Increasingly, though, the subject of the elderly Mr. Esfandier's observations is his own death. Woven with sequences of washing the dead is a running sequence of him washing himself or being washed in what is essentially the shrine's locker room and/or spa. He relaxes in a quiet pool chatting with Azrael, the angel of death, who Esfandier comes to believe is hovering close, or rather, closing in. The head of the shrine, Hajji Agha, to whom Esfandier gives an account, also knows what time it is, and orders Mr. E to take an apprentice, picking the likeable slacker who is supposed to burn, but also steals, the clothes of the dead. There are other preparations to make, and among these are settling accounts with those he has offended. In the midst of this personal dealing with death, Mr. Esfandier — like so many — Mr. Irkiru comes to mind — is given an opportunity to deal afresh with life. Bitter Dream reminds us that while death is everywhere, so is life, and the choice between them is not entirely out of our hands.

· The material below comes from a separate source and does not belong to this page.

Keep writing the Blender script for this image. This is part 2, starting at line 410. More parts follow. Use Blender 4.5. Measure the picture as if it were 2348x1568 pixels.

Summer in the Golden Valley

Srdjan Vuletic
Bosnia-Herzegovina/UK/France
2004

"Bombed-out buildings": a figurative description of slums in America, but a literal one in Sarajevo. To the usual urban problems — drugs, violence, poverty, bored adolescents with zero future — add the post-traumatic syndrome of a fratricidal war. In a plane passing over the "Golden Valley" of Bosnia-Herzegovina, the flight attendant warns passengers not to look down, they'll only see poverty and misery. Below, looking up, is young Fikrit: a Euro-homie, putting a hip hop face on his despair. "F*** everything," is the gist of the rap under the opening titles. Fikrit dreams of escaping, but he's going nowhere: sniffing glue and hanging with his dawg, Tiki. The story is set in motion when Fikrit's father dies and leaves little more than a debt that must be paid for Fikrit just to break even. After a false start with armed robbery, Fikrit and Tiki find themselves playing for even bigger stakes, hired by a corrupt cop for some dirty business. Officer Raniz is Old School, with a quote from Tito, Stalin and Mao as needed for the occasion, even if the occasion is muscling in on the local drug racket. The ongoing conversation in this film has to do with morals, the different morals people draw from the story of life. There's the usual choices: go for the gusto, look out for Number One, sex is everything, love is all you need. Despite these solid ingredients, the story loses its authority chasing around and posturing: the action seems less rooted in an authentic sense of place than in a sense of action movie expectations. The film seems like it wants to be City of God or Trainspotting, riding that dangerous razor edge between hope and despair as do the best post-Yugoslavia films (like Underground or No Man's Land). But while it touches on matters of morality, fidelity and class, what it finally seems to want is what Tikrit wants: to escape on the big shiny plane and go Hollywood, giving us a film that feels not much more street than the Belgrade Dunkin Donuts.